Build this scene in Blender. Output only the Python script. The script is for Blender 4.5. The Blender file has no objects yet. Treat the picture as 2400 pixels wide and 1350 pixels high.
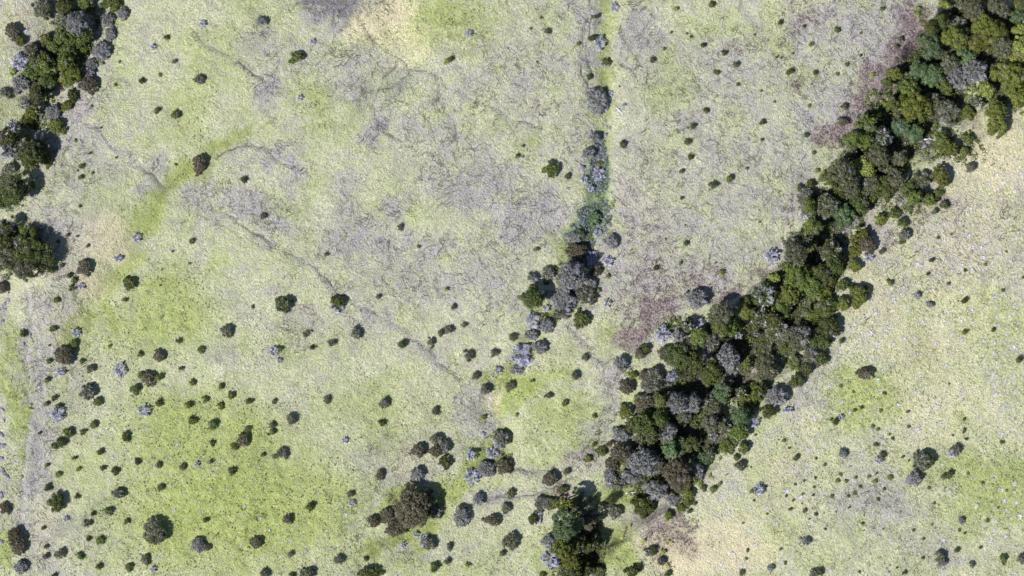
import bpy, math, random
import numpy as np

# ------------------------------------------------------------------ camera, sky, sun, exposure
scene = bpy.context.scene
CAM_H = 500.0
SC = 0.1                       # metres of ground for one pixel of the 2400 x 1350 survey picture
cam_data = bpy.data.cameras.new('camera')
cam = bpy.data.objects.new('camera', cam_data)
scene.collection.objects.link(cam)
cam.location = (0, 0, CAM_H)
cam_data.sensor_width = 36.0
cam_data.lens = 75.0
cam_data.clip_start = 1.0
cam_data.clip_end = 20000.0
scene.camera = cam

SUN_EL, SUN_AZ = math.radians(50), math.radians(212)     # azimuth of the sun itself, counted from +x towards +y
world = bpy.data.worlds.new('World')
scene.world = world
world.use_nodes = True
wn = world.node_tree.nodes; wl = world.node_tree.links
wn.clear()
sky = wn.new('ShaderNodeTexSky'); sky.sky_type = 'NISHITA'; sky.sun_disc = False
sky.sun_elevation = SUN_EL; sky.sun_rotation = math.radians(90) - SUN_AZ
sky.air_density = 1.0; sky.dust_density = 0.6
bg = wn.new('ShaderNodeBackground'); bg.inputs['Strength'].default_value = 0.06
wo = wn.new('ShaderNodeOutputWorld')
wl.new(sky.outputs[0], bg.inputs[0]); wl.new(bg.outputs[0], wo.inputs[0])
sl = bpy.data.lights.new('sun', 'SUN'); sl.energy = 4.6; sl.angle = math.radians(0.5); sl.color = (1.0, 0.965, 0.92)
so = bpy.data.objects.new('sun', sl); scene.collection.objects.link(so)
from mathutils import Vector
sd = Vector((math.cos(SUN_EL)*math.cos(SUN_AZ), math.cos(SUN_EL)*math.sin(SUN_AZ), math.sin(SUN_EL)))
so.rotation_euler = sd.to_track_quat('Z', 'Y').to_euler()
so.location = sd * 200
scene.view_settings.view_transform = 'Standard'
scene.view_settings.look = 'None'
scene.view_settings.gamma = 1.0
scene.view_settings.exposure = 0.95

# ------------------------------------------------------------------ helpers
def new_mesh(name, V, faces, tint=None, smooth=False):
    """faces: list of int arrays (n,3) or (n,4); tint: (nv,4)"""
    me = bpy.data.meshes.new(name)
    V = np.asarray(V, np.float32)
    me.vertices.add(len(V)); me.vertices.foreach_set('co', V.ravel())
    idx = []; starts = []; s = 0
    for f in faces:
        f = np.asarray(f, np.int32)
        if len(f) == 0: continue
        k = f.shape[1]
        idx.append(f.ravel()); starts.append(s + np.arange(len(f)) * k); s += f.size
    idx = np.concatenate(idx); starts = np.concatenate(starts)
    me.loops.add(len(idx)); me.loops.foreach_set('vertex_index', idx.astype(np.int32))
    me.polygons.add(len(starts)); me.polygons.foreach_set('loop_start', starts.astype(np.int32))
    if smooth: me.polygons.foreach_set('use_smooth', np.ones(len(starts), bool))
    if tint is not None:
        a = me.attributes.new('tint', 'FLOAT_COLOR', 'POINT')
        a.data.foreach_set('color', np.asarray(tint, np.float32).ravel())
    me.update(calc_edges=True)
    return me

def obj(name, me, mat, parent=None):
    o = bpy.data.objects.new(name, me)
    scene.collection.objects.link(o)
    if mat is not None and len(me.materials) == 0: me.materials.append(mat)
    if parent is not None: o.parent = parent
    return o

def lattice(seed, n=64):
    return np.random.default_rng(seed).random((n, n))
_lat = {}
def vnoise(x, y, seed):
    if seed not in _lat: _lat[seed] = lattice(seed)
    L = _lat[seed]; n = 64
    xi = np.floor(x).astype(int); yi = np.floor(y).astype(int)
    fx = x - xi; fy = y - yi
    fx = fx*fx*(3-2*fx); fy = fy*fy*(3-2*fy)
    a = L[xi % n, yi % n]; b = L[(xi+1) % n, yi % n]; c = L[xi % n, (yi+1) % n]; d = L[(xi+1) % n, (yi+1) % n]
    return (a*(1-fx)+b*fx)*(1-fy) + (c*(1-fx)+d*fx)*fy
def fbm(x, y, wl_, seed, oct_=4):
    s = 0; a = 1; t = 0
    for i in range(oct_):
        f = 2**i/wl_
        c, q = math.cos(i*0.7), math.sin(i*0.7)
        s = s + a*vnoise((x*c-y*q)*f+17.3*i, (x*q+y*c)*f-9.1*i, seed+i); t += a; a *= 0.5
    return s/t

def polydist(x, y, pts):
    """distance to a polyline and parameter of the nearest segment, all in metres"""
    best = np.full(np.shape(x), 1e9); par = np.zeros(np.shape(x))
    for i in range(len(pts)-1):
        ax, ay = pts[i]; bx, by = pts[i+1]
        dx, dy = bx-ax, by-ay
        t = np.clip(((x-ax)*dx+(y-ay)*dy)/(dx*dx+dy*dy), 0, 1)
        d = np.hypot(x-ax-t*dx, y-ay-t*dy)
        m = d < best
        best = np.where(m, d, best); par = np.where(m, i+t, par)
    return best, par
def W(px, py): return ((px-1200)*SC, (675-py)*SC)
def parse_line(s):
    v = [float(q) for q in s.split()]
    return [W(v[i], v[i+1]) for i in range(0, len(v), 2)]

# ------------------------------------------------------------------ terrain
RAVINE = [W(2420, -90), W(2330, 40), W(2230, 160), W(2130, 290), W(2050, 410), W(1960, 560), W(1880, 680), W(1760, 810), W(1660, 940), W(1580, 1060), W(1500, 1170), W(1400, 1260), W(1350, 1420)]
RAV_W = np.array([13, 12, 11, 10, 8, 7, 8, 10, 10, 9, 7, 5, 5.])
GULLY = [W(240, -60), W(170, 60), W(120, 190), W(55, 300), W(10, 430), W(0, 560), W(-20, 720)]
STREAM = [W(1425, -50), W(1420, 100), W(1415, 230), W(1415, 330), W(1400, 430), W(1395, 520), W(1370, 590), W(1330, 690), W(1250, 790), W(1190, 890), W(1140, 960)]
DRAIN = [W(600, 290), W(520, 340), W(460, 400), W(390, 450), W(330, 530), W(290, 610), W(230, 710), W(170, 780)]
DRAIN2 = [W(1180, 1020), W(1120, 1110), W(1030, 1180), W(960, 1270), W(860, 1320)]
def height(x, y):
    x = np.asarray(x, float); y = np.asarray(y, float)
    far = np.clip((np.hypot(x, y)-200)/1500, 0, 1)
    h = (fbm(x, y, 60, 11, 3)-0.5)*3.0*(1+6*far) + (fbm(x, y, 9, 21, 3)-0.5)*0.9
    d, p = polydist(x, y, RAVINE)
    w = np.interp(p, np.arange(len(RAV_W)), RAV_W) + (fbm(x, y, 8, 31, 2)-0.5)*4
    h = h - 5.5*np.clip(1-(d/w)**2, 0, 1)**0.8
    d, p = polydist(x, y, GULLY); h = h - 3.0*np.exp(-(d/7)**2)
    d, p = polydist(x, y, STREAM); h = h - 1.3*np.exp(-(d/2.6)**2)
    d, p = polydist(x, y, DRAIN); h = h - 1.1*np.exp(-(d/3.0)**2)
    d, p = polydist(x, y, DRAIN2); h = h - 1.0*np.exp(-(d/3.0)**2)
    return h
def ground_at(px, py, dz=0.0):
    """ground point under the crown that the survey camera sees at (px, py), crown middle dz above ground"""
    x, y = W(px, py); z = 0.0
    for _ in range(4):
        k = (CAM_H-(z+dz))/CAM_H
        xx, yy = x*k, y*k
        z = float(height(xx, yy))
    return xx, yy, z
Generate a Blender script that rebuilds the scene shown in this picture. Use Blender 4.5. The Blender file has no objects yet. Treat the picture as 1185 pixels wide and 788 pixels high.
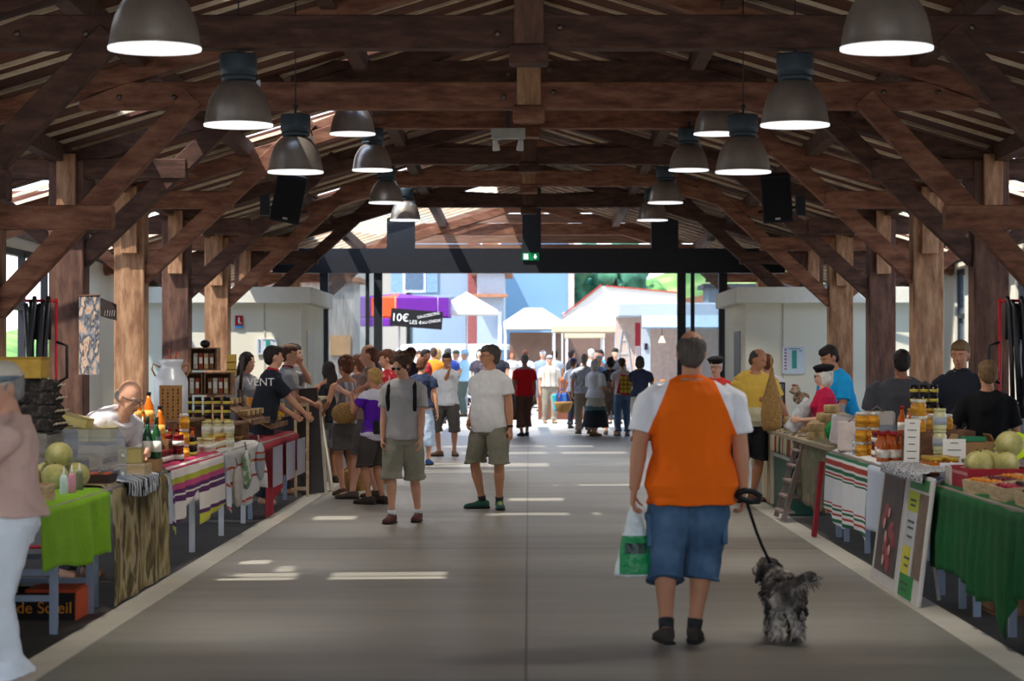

Requirements: Repeat only what lies between the start of the data and the end of the line containing "import numpy as np", exactly, with pictures left out.

Solution to this problem:
Build this scene in Blender. Output only the Python script. The script is for Blender 4.5. The Blender file has no objects yet. Treat the picture as 2400 pixels wide and 1350 pixels high.
import bpy, math, random
import numpy as np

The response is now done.